Barge industry, backed by corporate muscle, keeps its federal subsidy afloat


WASHINGTON -- It seemed a simple request by President Clinton: In an era of swollen budget deficits, why not ask beneficiaries of the government's largest commercial freight subsidy -- the big grain, energy and shipping firms that ply the nation's rivers -- to pay their own way?

But the inland waterway interests, protected by powerful

lobbies, insured by millions of dollars in campaign contributions and prized by the media as a bit of Americana, are doing quite well at keeping their $750 million annual federal subsidy alive.

The waterway interests and their supporters have portrayed bargemen and the farmers they serve as hardy entrepreneurs, working the nation's fields and rivers like characters from Steinbeck or Twain, now doomed to financial ruin at the hands of insensitive bureaucrats.

Without the subsidy, "most of these barge companies would have to shut their doors," said Sen. Tom Harkin, D-Iowa. "For many farmers in my state [it] would be the difference between making a profit or taking a loss; between keeping a farm or losing a farm."
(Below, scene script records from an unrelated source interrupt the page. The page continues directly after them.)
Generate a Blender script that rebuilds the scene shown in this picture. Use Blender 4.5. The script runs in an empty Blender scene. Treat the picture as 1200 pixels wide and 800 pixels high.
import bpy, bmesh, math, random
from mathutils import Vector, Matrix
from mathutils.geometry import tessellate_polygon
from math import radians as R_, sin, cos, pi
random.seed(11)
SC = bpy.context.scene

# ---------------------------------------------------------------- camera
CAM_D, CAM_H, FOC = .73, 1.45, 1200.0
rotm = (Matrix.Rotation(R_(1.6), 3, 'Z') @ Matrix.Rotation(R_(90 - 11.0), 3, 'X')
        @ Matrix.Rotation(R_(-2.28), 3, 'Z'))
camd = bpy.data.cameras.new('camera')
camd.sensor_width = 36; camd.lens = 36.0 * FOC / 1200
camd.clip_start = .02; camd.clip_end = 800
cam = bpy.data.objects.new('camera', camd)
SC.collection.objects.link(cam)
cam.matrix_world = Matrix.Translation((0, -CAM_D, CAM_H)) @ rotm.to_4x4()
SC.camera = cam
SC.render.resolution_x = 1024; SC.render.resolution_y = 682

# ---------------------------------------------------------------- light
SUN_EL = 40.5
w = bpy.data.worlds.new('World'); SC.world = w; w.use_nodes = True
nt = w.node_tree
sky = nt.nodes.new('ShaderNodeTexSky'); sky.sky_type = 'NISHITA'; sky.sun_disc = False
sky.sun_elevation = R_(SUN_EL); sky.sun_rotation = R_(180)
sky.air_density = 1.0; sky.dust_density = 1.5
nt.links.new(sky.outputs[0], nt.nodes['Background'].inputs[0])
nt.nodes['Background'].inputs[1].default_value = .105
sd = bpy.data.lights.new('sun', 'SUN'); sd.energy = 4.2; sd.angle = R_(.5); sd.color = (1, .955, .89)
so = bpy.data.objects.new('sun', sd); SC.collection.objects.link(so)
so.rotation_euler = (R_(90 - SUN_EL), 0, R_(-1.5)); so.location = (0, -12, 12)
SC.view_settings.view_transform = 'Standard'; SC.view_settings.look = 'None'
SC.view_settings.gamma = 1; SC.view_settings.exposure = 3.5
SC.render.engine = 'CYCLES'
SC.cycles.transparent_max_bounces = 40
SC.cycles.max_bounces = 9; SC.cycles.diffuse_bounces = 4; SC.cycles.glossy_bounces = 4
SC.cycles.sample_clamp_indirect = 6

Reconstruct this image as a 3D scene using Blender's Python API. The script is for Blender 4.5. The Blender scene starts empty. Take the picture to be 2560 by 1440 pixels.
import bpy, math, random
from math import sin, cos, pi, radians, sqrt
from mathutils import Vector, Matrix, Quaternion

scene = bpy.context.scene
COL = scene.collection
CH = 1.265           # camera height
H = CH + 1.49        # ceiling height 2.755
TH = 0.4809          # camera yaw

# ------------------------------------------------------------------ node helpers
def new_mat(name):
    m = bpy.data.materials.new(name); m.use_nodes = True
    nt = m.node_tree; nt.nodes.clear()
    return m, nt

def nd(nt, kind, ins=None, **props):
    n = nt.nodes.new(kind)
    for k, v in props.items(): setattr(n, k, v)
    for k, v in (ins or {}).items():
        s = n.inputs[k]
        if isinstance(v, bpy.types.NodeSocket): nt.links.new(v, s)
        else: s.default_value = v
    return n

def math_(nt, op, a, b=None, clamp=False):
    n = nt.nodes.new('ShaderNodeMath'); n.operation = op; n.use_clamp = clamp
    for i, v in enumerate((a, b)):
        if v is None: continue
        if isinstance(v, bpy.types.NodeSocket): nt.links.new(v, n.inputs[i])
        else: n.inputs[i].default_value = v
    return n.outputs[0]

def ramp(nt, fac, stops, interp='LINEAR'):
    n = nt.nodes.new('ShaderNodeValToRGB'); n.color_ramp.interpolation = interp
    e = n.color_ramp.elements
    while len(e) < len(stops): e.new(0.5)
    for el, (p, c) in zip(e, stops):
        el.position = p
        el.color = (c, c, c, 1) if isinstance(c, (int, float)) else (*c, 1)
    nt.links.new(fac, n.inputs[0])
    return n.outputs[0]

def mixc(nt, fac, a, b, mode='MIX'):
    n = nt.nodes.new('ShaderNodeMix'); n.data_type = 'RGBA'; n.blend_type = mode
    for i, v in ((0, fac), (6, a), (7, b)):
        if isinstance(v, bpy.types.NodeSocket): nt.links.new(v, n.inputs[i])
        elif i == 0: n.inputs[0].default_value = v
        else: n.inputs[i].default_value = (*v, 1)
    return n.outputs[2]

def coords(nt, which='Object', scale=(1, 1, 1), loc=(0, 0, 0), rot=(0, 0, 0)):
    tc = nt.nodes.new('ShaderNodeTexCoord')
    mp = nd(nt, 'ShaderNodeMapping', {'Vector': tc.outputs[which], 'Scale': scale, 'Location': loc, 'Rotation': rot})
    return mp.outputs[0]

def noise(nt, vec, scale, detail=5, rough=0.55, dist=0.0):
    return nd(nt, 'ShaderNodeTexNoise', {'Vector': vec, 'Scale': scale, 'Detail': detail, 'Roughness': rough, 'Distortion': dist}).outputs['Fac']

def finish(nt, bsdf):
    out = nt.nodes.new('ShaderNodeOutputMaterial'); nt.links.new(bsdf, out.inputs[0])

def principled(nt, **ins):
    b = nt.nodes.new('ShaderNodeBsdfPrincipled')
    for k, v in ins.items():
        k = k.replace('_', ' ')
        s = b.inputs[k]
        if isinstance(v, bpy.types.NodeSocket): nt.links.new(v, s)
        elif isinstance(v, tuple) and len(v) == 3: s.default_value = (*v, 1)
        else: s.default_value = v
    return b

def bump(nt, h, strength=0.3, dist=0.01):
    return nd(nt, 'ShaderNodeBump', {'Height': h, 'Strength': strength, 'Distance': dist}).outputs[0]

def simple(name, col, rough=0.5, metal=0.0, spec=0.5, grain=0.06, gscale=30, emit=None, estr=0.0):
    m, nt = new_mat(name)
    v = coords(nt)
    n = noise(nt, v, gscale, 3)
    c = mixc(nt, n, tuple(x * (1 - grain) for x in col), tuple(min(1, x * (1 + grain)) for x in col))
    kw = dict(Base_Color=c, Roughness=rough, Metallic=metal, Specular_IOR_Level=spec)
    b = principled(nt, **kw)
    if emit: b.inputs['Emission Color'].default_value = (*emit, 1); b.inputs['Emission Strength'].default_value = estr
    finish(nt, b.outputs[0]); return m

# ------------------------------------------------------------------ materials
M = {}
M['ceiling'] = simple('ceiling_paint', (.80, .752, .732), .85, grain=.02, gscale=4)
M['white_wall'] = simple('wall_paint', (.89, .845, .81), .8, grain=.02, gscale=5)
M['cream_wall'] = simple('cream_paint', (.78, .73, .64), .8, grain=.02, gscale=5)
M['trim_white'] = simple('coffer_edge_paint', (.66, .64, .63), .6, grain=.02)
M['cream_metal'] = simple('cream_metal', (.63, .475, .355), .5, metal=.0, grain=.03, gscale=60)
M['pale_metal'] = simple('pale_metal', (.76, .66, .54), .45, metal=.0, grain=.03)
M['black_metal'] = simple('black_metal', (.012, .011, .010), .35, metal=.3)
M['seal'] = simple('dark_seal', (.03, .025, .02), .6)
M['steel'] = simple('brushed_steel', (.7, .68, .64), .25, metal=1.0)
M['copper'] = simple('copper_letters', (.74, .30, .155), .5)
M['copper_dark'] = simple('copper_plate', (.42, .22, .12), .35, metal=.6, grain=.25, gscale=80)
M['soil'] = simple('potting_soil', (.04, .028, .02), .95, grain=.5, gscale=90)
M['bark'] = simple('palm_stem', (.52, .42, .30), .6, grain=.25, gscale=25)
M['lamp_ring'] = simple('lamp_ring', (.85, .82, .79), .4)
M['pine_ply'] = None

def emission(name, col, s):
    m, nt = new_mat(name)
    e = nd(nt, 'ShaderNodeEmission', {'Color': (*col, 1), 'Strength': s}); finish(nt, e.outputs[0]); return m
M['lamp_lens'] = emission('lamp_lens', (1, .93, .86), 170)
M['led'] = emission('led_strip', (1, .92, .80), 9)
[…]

But a close look paints a different picture. Ten big firms, it turns out, own about two-thirds of the nation's river barge fleet. Seven of these 10 firms are subsidiaries of even bigger transportation, agriculture or energy corporations.

Many of these corporations, in turn, rank among the nation's biggest campaign contributors. In all, the Globe found, big waterway interests contributed $3.7 million to congressional candidates in the 1992 election.

These are firms that might be able to absorb or pass on the cost of of losing their subsidy, but have the clout to keep it. And that is how -- piece by piece, program by program -- campaign vows of "change" can crumble.

"The whole history of civilization is the history of the development of river valleys and their use for transportation," said Sen. Daniel Patrick Moynihan, D-N.Y. "But keep this up and the president's program is in jeopardy."

It will cost the government about $860 million this year to keep America's rivers dredged, the channels wide, and the locks and dams in order. About half that money goes to new water projects, the rest to maintenance.

With the budget he sent to Congress in February, Mr. Clinton didn't attempt to kill the subsidy right off -- just trim it severely by increasing the tax to 29 cents in 1994, 90 cents in 1996 and $1.20 per gallon thereafter.

In doing so, Mr. Clinton joined a queue of prominent critics who have tried to trim the subsidy over the years: a crowd that ranges from conservatives like Ronald Reagan and the National Taxpayers Foundation, to liberals like Ralph Nader, to environmentalists like the National Wildlife Federation.

The waterway interests argue that water projects historically have controlled floods, cut air pollution and highway congestion and kept commodity prices low. But in the 1990s, with the rivers largely tamed, the subsidy for waterways is defended most as a federal jobs program that supports farms; grain, coal and oil firms; and a fleet of barge companies.

Randy Gordon, a spokesman for the National Grain and Feed Association, a coalition of 1,200 grain firms, defines the subsidy as a kind of backdoor industrial policy. The issue is "competitiveness," he says: Without the help of the taxpayers, U.S. farmers and miners can't compete with overseas rivals.

The barge industry has been under intense economic pressure since a wave of overbuilding -- based on wildly optimistic predictions of export growth -- took place in the late 1970s, said Jack Lambert, an industry consultant.

"The biggest, strongest companies, the ones with the deepest pockets, survive everything," Mr. Lambert said.

To scuttle Mr. Clinton's plan, the waterway interests have coupled the ongoing plight of small barge firms and family farms with the behind-the-scenes clout of corporate giants, many of whom have been squeezing their smaller counterparts out of business.

Mr. Lambert publishes an annual statistical analysis, called the "Barge Fleet Profile." According to his 1993 report, the biggest barge line is owned by CSX Corp., a transportation giant.

Many of the smaller barge lines are also owned by corporations like the Exxon Corp., Ashland Oil Co., the Occidental Petroleum Corp., the Dow Chemical Co. and Du Pont.

"There aren't many mom-and-pop barge companies anymore," said David Conrad of the National Wildlife Federation. "The barge industry's clout comes from its association with some of the biggest, best-financed corporations in the country."